(Scene modeling code data)
= = = = = = =
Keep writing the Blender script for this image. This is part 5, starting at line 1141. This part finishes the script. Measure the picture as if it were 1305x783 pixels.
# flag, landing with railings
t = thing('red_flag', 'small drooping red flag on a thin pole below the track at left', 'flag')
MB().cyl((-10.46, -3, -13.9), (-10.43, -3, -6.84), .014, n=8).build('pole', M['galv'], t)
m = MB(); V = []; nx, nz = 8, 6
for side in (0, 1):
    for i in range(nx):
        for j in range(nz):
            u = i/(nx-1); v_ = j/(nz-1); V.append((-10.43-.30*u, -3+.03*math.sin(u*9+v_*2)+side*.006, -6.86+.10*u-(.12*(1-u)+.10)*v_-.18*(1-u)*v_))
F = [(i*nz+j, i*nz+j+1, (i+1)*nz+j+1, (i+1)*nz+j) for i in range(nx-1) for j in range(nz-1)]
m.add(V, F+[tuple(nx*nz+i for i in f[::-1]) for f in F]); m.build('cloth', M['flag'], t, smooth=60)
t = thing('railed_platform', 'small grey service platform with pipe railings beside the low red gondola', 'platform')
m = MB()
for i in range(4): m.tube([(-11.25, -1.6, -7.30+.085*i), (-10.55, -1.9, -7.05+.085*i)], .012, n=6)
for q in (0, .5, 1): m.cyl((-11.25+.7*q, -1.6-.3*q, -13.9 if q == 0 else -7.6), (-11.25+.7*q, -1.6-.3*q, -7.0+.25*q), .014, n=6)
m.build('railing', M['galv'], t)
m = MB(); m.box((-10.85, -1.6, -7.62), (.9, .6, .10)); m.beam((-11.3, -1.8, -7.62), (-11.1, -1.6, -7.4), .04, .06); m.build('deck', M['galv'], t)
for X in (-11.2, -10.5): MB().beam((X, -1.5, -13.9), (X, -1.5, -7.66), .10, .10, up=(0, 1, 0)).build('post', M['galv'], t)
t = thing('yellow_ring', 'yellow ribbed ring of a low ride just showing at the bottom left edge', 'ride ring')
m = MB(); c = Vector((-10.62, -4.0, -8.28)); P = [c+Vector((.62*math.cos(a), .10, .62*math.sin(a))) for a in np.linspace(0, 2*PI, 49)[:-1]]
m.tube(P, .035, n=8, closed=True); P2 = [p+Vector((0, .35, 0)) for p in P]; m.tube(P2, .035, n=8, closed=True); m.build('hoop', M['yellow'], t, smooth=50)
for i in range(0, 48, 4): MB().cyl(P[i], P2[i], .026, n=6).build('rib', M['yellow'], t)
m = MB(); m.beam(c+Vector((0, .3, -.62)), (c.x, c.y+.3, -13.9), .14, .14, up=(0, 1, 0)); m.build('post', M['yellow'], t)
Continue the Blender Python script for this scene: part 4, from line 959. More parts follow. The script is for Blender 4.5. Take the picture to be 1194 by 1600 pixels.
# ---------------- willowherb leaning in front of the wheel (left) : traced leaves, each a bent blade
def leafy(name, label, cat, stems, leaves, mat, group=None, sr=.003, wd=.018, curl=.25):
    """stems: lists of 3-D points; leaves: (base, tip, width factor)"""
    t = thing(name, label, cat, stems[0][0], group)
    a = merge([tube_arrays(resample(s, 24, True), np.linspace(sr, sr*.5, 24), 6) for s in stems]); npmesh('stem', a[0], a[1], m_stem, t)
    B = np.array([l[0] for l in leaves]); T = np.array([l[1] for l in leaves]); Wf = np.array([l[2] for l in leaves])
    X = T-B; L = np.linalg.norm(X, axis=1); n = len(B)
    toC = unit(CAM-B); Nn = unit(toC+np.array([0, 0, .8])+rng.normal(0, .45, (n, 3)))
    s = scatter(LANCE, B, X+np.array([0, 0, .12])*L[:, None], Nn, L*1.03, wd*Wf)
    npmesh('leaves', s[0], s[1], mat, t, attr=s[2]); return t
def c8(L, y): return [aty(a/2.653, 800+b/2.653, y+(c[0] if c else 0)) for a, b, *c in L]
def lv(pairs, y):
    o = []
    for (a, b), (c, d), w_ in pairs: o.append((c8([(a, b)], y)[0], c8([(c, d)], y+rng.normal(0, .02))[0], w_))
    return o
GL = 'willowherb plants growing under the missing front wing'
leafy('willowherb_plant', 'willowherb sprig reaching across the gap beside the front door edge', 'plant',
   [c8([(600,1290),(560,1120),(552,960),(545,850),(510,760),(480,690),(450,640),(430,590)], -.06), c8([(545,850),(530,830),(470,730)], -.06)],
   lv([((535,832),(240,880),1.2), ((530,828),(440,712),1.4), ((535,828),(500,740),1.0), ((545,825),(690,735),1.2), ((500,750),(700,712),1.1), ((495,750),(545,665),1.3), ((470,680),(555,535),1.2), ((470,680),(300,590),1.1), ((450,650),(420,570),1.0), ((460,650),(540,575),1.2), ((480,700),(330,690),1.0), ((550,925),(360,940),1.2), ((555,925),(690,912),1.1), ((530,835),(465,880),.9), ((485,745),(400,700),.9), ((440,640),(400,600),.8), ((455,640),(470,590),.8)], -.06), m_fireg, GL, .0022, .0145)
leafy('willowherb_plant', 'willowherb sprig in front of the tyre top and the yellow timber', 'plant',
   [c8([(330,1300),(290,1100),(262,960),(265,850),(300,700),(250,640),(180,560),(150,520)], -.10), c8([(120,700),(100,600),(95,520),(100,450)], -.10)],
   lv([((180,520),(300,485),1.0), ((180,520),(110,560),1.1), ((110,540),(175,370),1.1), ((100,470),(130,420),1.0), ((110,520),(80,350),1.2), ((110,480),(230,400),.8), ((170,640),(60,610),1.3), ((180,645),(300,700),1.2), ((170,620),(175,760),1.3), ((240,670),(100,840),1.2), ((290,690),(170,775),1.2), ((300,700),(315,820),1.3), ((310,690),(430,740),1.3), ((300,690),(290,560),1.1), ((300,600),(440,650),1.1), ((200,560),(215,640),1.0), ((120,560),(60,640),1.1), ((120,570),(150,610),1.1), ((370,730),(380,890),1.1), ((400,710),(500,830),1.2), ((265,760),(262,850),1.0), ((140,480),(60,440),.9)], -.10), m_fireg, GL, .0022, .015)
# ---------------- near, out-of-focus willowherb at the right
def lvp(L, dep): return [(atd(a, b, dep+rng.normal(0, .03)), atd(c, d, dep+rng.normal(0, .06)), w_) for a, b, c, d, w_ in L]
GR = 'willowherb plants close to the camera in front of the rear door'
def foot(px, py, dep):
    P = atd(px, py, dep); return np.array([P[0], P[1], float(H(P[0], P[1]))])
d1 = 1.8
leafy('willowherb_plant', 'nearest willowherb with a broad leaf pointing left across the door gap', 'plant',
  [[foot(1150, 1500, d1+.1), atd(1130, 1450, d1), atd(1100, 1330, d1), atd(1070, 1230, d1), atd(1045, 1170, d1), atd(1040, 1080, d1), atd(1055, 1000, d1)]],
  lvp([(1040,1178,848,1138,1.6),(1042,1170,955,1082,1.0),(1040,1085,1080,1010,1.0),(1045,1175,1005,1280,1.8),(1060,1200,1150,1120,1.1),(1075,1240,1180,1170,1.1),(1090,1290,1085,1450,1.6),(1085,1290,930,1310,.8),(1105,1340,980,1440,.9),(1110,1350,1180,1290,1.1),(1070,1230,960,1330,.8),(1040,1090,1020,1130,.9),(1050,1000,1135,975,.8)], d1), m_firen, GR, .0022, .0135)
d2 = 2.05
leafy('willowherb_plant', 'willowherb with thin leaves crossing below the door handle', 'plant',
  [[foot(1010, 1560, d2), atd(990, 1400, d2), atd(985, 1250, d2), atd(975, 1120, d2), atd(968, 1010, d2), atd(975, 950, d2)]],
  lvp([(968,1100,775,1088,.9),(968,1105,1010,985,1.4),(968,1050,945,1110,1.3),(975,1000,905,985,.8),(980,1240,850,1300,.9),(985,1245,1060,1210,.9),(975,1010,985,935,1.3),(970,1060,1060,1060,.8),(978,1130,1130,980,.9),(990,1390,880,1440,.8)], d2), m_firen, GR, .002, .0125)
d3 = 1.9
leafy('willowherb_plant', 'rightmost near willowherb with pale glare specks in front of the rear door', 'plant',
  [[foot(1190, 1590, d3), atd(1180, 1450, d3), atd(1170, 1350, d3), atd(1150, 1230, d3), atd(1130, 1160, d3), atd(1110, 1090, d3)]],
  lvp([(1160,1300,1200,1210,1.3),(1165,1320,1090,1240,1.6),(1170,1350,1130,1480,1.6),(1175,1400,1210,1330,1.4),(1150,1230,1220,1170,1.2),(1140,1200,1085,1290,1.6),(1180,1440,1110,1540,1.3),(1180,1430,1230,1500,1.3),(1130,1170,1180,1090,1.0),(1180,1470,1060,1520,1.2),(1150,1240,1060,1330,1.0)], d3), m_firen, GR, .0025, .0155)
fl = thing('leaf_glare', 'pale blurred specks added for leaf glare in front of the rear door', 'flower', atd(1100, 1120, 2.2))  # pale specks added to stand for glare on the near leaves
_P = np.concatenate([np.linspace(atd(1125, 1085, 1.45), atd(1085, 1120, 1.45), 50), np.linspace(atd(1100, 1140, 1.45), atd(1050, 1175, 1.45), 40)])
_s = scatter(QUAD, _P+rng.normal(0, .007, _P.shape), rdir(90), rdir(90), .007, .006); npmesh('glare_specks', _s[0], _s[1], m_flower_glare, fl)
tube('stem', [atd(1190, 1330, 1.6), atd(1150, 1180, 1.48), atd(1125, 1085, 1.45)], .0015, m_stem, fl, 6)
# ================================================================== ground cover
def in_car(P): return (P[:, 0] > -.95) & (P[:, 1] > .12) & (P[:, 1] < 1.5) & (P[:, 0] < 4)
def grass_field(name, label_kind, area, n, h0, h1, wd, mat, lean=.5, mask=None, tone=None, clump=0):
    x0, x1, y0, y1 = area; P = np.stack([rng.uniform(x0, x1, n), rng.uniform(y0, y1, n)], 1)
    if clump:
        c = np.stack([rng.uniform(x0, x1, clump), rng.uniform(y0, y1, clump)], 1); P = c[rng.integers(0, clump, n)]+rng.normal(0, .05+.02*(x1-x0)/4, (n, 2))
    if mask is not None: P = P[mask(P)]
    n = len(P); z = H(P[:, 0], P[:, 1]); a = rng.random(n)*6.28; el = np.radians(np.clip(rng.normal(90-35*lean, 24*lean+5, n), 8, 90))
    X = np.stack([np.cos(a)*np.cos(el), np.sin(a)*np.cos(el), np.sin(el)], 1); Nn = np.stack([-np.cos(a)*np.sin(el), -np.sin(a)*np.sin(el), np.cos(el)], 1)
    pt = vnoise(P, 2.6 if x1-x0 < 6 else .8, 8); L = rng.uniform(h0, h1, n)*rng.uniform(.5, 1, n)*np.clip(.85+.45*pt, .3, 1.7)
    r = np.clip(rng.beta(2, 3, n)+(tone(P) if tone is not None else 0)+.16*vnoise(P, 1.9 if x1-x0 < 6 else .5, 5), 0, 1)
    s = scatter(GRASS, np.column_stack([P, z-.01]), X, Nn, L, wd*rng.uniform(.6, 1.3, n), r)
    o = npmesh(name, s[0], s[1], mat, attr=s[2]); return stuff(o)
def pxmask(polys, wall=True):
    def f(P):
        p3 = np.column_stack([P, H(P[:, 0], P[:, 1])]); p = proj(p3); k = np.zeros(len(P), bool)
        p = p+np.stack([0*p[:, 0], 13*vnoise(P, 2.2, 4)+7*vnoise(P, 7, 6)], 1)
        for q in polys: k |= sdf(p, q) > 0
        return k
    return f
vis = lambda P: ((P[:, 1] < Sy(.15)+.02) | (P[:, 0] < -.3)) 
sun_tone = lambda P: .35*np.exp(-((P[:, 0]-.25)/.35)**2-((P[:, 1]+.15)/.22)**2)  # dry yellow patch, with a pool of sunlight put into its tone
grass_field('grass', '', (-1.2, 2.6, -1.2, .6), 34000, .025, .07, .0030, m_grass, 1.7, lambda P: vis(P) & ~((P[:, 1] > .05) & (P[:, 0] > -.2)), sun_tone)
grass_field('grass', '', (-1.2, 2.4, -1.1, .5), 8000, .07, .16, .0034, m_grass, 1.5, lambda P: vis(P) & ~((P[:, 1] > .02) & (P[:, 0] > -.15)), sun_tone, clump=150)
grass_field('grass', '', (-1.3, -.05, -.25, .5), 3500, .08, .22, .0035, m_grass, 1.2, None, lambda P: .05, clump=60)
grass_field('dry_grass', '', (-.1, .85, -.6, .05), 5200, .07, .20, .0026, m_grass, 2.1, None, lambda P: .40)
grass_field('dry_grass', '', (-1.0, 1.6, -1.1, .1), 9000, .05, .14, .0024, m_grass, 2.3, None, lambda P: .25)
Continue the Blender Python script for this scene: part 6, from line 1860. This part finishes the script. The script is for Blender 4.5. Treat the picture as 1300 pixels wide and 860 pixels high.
= = = = = = =
◆ **Goal**:
Give the lines again, exactly as they stand, from the beginning of the data through the line with "m.build('post', M['yellow'], t)".

◆ **Complete output**:
Keep writing the Blender script for this image. This is part 5, starting at line 1141. This part finishes the script. Measure the picture as if it were 1305x783 pixels.
# flag, landing with railings
t = thing('red_flag', 'small drooping red flag on a thin pole below the track at left', 'flag')
MB().cyl((-10.46, -3, -13.9), (-10.43, -3, -6.84), .014, n=8).build('pole', M['galv'], t)
m = MB(); V = []; nx, nz = 8, 6
for side in (0, 1):
    for i in range(nx):
        for j in range(nz):
            u = i/(nx-1); v_ = j/(nz-1); V.append((-10.43-.30*u, -3+.03*math.sin(u*9+v_*2)+side*.006, -6.86+.10*u-(.12*(1-u)+.10)*v_-.18*(1-u)*v_))
F = [(i*nz+j, i*nz+j+1, (i+1)*nz+j+1, (i+1)*nz+j) for i in range(nx-1) for j in range(nz-1)]
m.add(V, F+[tuple(nx*nz+i for i in f[::-1]) for f in F]); m.build('cloth', M['flag'], t, smooth=60)
t = thing('railed_platform', 'small grey service platform with pipe railings beside the low red gondola', 'platform')
m = MB()
for i in range(4): m.tube([(-11.25, -1.6, -7.30+.085*i), (-10.55, -1.9, -7.05+.085*i)], .012, n=6)
for q in (0, .5, 1): m.cyl((-11.25+.7*q, -1.6-.3*q, -13.9 if q == 0 else -7.6), (-11.25+.7*q, -1.6-.3*q, -7.0+.25*q), .014, n=6)
m.build('railing', M['galv'], t)
m = MB(); m.box((-10.85, -1.6, -7.62), (.9, .6, .10)); m.beam((-11.3, -1.8, -7.62), (-11.1, -1.6, -7.4), .04, .06); m.build('deck', M['galv'], t)
for X in (-11.2, -10.5): MB().beam((X, -1.5, -13.9), (X, -1.5, -7.66), .10, .10, up=(0, 1, 0)).build('post', M['galv'], t)
t = thing('yellow_ring', 'yellow ribbed ring of a low ride just showing at the bottom left edge', 'ride ring')
m = MB(); c = Vector((-10.62, -4.0, -8.28)); P = [c+Vector((.62*math.cos(a), .10, .62*math.sin(a))) for a in np.linspace(0, 2*PI, 49)[:-1]]
m.tube(P, .035, n=8, closed=True); P2 = [p+Vector((0, .35, 0)) for p in P]; m.tube(P2, .035, n=8, closed=True); m.build('hoop', M['yellow'], t, smooth=50)
for i in range(0, 48, 4): MB().cyl(P[i], P2[i], .026, n=6).build('rib', M['yellow'], t)
m = MB(); m.beam(c+Vector((0, .3, -.62)), (c.x, c.y+.3, -13.9), .14, .14, up=(0, 1, 0)); m.build('post', M['yellow'], t)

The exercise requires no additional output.